In the first place, it only requires acquaintance with that previous history of the subject, which we have here endeavoured to unfold, to see that we have the inestimable advantage of a quite new and independent treatment of that subject. There is |Independence and novelty of its method.| no direct evidence that Dante knew the Poetics[[575]]: we see that he cites Horace and cites him magnificentissime. But the Epistle to the Pisos might never have been written, for any sign there is of direct influence from it on Dante’s method. So, too, singular as is the resemblance between the spirit of him and the spirit of Longinus; remarkable as is the coincidence between the words of both about words; and possible as the John of Sicily[[576]] reference makes it that Dante might have known the Great Unknown of Criticism—yet there is not the faintest evidence that he did know him, and an almost overwhelming probability that he did not. To the method of no classical predecessor in pure criticism does his method bear the smallest resemblance, even if faint resemblances might be pointed out in phrase.

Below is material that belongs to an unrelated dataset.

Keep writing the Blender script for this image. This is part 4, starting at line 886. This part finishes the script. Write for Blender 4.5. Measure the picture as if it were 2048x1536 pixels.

But it is still more remarkable that, steeped to the lips as he is in scholastic lore—though trivium and quadrivium must have been at his fingers’ ends—the De Vulgari Eloquio, even in mentioning Rhetoric itself, shows not the faintest tincture of that scholastic rhetoric which we have noticed. There is not so much as an allusion to the Figures: they have been, for Dante on this occasion, as completely banished from rerum natura as poor Albucius feared they would be, if his judges disallowed his pleading.[[577]] The familiar Arts of Composition make no appearance: Beginning, Middle, and End are with the Figures. If we did not know that these things must have been as familiar to Dante as the alphabet or the multiplication-table to any modern child, we might think, from this treatise, that he had never heard of them.